─── Source data

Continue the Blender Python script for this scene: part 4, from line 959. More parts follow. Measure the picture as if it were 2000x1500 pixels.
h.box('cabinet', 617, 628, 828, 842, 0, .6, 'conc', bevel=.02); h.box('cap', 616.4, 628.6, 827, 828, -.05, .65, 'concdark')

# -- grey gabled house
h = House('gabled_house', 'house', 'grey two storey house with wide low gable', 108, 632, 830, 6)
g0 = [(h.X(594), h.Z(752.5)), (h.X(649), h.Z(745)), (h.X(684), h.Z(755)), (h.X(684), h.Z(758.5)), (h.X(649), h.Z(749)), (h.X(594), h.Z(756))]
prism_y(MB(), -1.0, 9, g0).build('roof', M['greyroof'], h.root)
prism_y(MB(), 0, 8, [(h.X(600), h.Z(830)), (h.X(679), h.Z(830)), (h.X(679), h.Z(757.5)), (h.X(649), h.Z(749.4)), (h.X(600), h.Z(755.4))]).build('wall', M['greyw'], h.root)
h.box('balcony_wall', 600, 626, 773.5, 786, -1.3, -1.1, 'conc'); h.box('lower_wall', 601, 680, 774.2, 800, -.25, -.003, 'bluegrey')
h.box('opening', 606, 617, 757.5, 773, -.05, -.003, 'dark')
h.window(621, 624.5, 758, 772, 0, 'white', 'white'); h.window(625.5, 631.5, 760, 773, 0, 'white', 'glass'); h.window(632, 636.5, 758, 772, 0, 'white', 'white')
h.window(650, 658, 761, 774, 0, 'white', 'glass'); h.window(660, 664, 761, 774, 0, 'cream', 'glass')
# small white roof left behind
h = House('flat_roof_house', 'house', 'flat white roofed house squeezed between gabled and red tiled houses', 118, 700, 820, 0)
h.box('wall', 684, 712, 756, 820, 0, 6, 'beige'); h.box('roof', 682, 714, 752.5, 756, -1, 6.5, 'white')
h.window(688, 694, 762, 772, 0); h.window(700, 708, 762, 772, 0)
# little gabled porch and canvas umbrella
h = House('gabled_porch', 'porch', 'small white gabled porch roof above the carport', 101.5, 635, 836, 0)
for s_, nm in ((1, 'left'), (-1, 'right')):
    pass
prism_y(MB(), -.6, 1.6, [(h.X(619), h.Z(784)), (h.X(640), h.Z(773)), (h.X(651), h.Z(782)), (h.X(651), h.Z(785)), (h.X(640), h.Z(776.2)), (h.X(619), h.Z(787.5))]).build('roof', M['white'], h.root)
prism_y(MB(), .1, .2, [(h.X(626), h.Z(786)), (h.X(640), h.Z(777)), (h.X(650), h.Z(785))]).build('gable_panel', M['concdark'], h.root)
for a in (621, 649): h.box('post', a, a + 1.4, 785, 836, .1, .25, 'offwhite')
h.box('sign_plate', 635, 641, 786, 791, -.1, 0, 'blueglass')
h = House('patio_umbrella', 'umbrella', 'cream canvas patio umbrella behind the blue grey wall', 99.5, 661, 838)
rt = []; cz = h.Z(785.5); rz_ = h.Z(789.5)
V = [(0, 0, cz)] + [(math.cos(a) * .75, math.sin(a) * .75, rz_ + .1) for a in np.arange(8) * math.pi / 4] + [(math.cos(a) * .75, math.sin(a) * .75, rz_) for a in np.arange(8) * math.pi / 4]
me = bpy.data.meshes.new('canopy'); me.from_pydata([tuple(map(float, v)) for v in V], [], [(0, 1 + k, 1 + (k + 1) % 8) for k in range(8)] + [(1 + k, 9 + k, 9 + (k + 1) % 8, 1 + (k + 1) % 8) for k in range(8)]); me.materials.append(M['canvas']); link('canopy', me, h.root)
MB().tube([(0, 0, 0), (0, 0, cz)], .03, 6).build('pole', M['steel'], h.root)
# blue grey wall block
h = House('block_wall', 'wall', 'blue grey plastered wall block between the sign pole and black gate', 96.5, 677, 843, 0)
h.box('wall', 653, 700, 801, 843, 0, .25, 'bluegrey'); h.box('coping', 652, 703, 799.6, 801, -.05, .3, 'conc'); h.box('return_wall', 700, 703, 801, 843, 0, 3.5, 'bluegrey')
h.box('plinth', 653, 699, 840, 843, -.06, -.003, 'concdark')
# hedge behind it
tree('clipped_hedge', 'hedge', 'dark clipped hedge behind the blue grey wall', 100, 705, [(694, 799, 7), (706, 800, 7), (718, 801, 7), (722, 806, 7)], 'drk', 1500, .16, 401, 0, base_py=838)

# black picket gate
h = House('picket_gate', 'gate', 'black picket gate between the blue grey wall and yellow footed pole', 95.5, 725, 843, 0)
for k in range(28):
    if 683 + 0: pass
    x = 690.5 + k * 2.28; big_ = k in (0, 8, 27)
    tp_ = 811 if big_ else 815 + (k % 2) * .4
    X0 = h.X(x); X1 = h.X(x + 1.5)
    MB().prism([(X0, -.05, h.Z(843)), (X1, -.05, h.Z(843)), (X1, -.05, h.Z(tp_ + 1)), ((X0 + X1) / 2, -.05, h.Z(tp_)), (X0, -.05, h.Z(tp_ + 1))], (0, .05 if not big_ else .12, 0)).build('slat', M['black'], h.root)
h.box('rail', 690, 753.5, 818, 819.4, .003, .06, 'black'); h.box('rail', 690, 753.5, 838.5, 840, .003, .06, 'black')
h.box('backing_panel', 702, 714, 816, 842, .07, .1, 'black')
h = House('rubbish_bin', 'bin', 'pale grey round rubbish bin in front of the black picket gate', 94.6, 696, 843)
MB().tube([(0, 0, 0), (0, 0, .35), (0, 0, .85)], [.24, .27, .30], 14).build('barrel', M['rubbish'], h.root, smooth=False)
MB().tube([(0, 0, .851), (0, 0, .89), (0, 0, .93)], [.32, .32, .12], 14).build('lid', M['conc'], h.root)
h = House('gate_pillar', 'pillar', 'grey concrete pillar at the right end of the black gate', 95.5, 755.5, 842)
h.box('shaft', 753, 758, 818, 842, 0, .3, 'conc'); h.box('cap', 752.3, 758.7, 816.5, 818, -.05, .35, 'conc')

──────

Your instructions
Write out exactly the lines from the start of the material through the line with "h.box('cabinet', 617, 628, 828, 842, 0, .6, 'conc', bevel=.02);". No other output is expected.

Task result
Continue the Blender Python script for this scene: part 4, from line 959. More parts follow. Measure the picture as if it were 2000x1500 pixels.
h.box('cabinet', 617, 628, 828, 842, 0, .6, 'conc', bevel=.02); h.box('cap', 616.4, 628.6, 827, 828, -.05, .65, 'concdark')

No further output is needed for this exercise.